** Short task **
Return the listing below in full, with every line exactly as it is.
================================
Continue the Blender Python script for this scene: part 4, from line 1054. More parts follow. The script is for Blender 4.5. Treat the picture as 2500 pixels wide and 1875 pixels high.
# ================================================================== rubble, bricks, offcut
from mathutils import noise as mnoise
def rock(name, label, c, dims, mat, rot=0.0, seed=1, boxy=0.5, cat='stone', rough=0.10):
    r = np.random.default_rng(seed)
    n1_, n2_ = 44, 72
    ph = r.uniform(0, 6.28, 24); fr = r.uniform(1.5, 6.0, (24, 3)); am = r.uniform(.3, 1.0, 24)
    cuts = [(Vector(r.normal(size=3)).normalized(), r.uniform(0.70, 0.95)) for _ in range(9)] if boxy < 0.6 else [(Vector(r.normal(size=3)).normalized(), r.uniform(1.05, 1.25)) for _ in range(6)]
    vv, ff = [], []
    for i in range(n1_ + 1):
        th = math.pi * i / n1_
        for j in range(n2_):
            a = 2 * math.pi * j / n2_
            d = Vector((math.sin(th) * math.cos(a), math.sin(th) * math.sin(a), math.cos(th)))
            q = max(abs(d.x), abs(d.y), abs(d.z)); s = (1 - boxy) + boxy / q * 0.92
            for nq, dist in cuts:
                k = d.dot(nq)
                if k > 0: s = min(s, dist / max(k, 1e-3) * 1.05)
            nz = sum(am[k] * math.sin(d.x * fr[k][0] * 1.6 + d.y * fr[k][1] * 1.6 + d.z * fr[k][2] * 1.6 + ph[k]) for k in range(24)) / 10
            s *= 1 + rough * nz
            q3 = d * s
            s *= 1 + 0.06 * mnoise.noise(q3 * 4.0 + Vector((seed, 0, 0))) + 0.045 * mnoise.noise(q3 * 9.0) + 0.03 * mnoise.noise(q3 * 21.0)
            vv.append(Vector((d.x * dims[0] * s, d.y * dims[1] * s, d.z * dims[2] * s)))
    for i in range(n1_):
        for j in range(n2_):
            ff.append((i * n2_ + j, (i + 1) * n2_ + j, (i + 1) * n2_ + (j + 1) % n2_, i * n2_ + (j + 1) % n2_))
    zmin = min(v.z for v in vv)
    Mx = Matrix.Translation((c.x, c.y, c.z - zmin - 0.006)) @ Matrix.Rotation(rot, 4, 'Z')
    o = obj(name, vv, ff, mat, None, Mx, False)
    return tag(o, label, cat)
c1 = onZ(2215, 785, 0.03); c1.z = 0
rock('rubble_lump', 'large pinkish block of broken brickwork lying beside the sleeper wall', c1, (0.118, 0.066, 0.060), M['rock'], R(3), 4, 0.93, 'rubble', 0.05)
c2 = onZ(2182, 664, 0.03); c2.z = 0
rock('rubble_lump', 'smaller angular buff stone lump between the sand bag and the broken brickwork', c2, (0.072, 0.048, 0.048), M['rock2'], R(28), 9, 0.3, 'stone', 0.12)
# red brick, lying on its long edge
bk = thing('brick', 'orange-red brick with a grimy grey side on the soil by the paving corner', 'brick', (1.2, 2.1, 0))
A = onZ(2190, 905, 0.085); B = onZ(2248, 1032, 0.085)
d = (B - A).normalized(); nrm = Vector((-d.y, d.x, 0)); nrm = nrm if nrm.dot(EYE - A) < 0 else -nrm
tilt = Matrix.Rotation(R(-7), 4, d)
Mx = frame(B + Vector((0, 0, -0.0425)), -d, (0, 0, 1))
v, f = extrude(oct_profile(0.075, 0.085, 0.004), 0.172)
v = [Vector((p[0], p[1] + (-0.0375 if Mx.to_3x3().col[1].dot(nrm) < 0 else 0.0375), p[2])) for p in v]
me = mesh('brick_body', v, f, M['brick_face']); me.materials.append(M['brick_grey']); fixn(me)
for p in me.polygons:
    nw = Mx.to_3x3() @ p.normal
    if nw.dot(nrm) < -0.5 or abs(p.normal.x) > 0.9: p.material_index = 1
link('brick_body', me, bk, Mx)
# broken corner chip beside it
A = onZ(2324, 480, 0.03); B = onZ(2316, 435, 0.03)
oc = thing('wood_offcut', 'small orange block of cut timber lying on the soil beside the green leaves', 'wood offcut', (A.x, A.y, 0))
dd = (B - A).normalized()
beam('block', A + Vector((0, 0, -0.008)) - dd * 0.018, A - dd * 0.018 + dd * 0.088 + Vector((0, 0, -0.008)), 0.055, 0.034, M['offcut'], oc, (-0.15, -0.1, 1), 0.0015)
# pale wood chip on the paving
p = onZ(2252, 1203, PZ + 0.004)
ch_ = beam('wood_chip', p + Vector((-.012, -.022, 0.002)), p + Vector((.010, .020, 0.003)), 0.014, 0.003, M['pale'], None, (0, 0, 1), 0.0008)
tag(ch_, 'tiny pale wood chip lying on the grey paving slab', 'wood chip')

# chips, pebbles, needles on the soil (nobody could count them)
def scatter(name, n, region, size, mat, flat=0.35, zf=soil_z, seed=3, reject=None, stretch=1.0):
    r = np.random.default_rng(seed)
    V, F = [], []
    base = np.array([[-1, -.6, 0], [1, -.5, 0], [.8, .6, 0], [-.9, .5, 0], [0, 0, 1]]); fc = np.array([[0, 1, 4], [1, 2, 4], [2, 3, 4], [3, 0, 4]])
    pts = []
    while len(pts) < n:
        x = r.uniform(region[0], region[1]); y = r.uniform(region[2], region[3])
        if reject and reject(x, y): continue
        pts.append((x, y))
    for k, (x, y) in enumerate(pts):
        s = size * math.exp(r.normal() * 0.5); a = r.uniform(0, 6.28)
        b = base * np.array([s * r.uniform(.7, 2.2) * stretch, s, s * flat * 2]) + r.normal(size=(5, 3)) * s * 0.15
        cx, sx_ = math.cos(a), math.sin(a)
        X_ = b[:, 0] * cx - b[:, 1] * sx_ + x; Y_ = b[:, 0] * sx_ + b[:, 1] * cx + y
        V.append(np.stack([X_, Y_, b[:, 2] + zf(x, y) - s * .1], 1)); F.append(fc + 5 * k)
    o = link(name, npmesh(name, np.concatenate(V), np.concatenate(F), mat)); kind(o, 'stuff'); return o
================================
** Expected answer **
Continue the Blender Python script for this scene: part 4, from line 1054. More parts follow. The script is for Blender 4.5. Treat the picture as 2500 pixels wide and 1875 pixels high.
# ================================================================== rubble, bricks, offcut
from mathutils import noise as mnoise
def rock(name, label, c, dims, mat, rot=0.0, seed=1, boxy=0.5, cat='stone', rough=0.10):
    r = np.random.default_rng(seed)
    n1_, n2_ = 44, 72
    ph = r.uniform(0, 6.28, 24); fr = r.uniform(1.5, 6.0, (24, 3)); am = r.uniform(.3, 1.0, 24)
    cuts = [(Vector(r.normal(size=3)).normalized(), r.uniform(0.70, 0.95)) for _ in range(9)] if boxy < 0.6 else [(Vector(r.normal(size=3)).normalized(), r.uniform(1.05, 1.25)) for _ in range(6)]
    vv, ff = [], []
    for i in range(n1_ + 1):
        th = math.pi * i / n1_
        for j in range(n2_):
            a = 2 * math.pi * j / n2_
            d = Vector((math.sin(th) * math.cos(a), math.sin(th) * math.sin(a), math.cos(th)))
            q = max(abs(d.x), abs(d.y), abs(d.z)); s = (1 - boxy) + boxy / q * 0.92
            for nq, dist in cuts:
                k = d.dot(nq)
                if k > 0: s = min(s, dist / max(k, 1e-3) * 1.05)
            nz = sum(am[k] * math.sin(d.x * fr[k][0] * 1.6 + d.y * fr[k][1] * 1.6 + d.z * fr[k][2] * 1.6 + ph[k]) for k in range(24)) / 10
            s *= 1 + rough * nz
            q3 = d * s
            s *= 1 + 0.06 * mnoise.noise(q3 * 4.0 + Vector((seed, 0, 0))) + 0.045 * mnoise.noise(q3 * 9.0) + 0.03 * mnoise.noise(q3 * 21.0)
            vv.append(Vector((d.x * dims[0] * s, d.y * dims[1] * s, d.z * dims[2] * s)))
    for i in range(n1_):
        for j in range(n2_):
            ff.append((i * n2_ + j, (i + 1) * n2_ + j, (i + 1) * n2_ + (j + 1) % n2_, i * n2_ + (j + 1) % n2_))
    zmin = min(v.z for v in vv)
    Mx = Matrix.Translation((c.x, c.y, c.z - zmin - 0.006)) @ Matrix.Rotation(rot, 4, 'Z')
    o = obj(name, vv, ff, mat, None, Mx, False)
    return tag(o, label, cat)
c1 = onZ(2215, 785, 0.03); c1.z = 0
rock('rubble_lump', 'large pinkish block of broken brickwork lying beside the sleeper wall', c1, (0.118, 0.066, 0.060), M['rock'], R(3), 4, 0.93, 'rubble', 0.05)
c2 = onZ(2182, 664, 0.03); c2.z = 0
rock('rubble_lump', 'smaller angular buff stone lump between the sand bag and the broken brickwork', c2, (0.072, 0.048, 0.048), M['rock2'], R(28), 9, 0.3, 'stone', 0.12)
# red brick, lying on its long edge
bk = thing('brick', 'orange-red brick with a grimy grey side on the soil by the paving corner', 'brick', (1.2, 2.1, 0))
A = onZ(2190, 905, 0.085); B = onZ(2248, 1032, 0.085)
d = (B - A).normalized(); nrm = Vector((-d.y, d.x, 0)); nrm = nrm if nrm.dot(EYE - A) < 0 else -nrm
tilt = Matrix.Rotation(R(-7), 4, d)
Mx = frame(B + Vector((0, 0, -0.0425)), -d, (0, 0, 1))
v, f = extrude(oct_profile(0.075, 0.085, 0.004), 0.172)
v = [Vector((p[0], p[1] + (-0.0375 if Mx.to_3x3().col[1].dot(nrm) < 0 else 0.0375), p[2])) for p in v]
me = mesh('brick_body', v, f, M['brick_face']); me.materials.append(M['brick_grey']); fixn(me)
for p in me.polygons:
    nw = Mx.to_3x3() @ p.normal
    if nw.dot(nrm) < -0.5 or abs(p.normal.x) > 0.9: p.material_index = 1
link('brick_body', me, bk, Mx)
# broken corner chip beside it
A = onZ(2324, 480, 0.03); B = onZ(2316, 435, 0.03)
oc = thing('wood_offcut', 'small orange block of cut timber lying on the soil beside the green leaves', 'wood offcut', (A.x, A.y, 0))
dd = (B - A).normalized()
beam('block', A + Vector((0, 0, -0.008)) - dd * 0.018, A - dd * 0.018 + dd * 0.088 + Vector((0, 0, -0.008)), 0.055, 0.034, M['offcut'], oc, (-0.15, -0.1, 1), 0.0015)
# pale wood chip on the paving
p = onZ(2252, 1203, PZ + 0.004)
ch_ = beam('wood_chip', p + Vector((-.012, -.022, 0.002)), p + Vector((.010, .020, 0.003)), 0.014, 0.003, M['pale'], None, (0, 0, 1), 0.0008)
tag(ch_, 'tiny pale wood chip lying on the grey paving slab', 'wood chip')

# chips, pebbles, needles on the soil (nobody could count them)
def scatter(name, n, region, size, mat, flat=0.35, zf=soil_z, seed=3, reject=None, stretch=1.0):
    r = np.random.default_rng(seed)
    V, F = [], []
    base = np.array([[-1, -.6, 0], [1, -.5, 0], [.8, .6, 0], [-.9, .5, 0], [0, 0, 1]]); fc = np.array([[0, 1, 4], [1, 2, 4], [2, 3, 4], [3, 0, 4]])
    pts = []
    while len(pts) < n:
        x = r.uniform(region[0], region[1]); y = r.uniform(region[2], region[3])
        if reject and reject(x, y): continue
        pts.append((x, y))
    for k, (x, y) in enumerate(pts):
        s = size * math.exp(r.normal() * 0.5); a = r.uniform(0, 6.28)
        b = base * np.array([s * r.uniform(.7, 2.2) * stretch, s, s * flat * 2]) + r.normal(size=(5, 3)) * s * 0.15
        cx, sx_ = math.cos(a), math.sin(a)
        X_ = b[:, 0] * cx - b[:, 1] * sx_ + x; Y_ = b[:, 0] * sx_ + b[:, 1] * cx + y
        V.append(np.stack([X_, Y_, b[:, 2] + zf(x, y) - s * .1], 1)); F.append(fc + 5 * k)
    o = link(name, npmesh(name, np.concatenate(V), np.concatenate(F), mat)); kind(o, 'stuff'); return o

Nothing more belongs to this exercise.